The first observation of the beta-layering phenomenon showed that it was possible to fabricate inertial confinement fusion (ICF) targets having an outer ablating shell surrounding a symmetric solid layer of DT fusion fuel. The sensitivity of fusion yield to the internal DT ice roughness is a function of many factors, one of which is the relatively low density of solid DT (0.25 g/cm3), leading to a high Atwood number for the ablator/fuel interface. This is one of the issues that has led us to consider other DT-based fuels having higher densities than pure DT but still capable of being automatically redistributed into a uniform layer by beta-layering. The two principle conditions for beta-layering redistribution, self-heating and a moderately high vapor pressure, can be found in only a few other systems. But by concentrating on hydrides of elements in the second row of the periodic chart, we can find materials which should beta-layer and which might be good candidates for fusion fuel.

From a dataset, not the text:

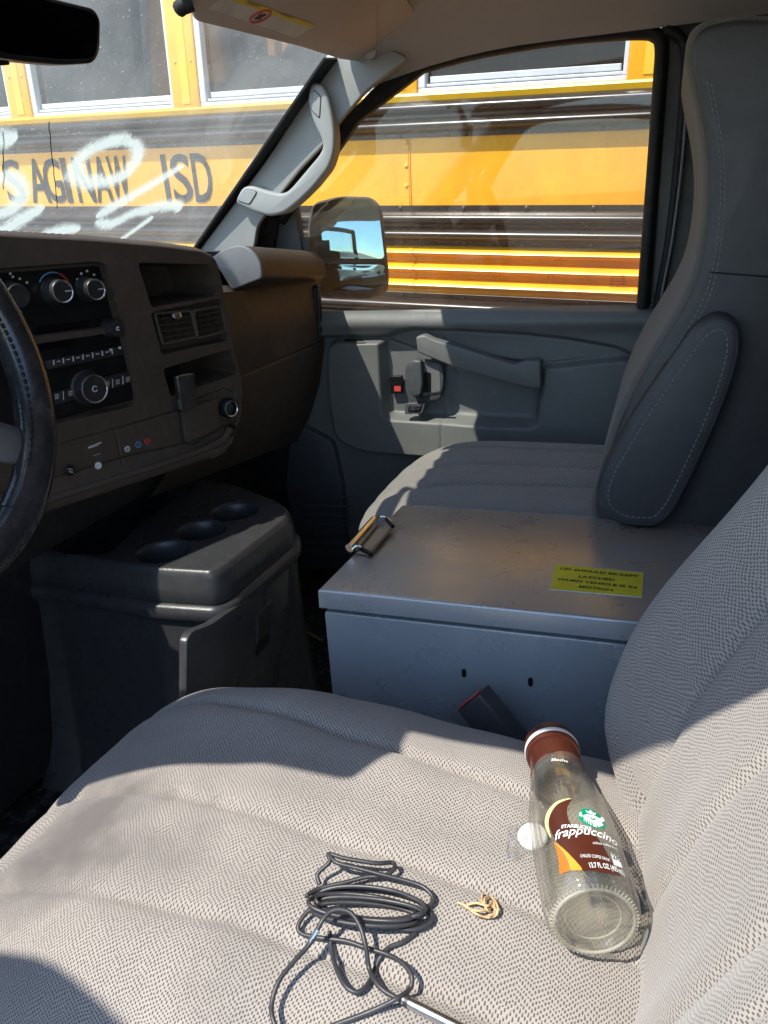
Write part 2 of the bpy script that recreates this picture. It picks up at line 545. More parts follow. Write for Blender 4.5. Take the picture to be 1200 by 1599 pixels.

We exclude lithium hydride and beryllium hydride, because these materials are solids at room temperature where an automatic redistribution technique such as beta-layering would not be necessary. Therefore we begin with boron and consider the following materials:

  • diborane: B2(DT)3 (or B2D3T3),
  • methane: C(DT)2 (or CD2T2),
  • ammonia: N(DT)3/2 (i.e., 0.5·NDT2 + 0.5·ND2T),
  • water: DT0, and
  • hydrofluoric acid: (DT)1/2F (i.e., 0.5·kDF + 0.5·TF).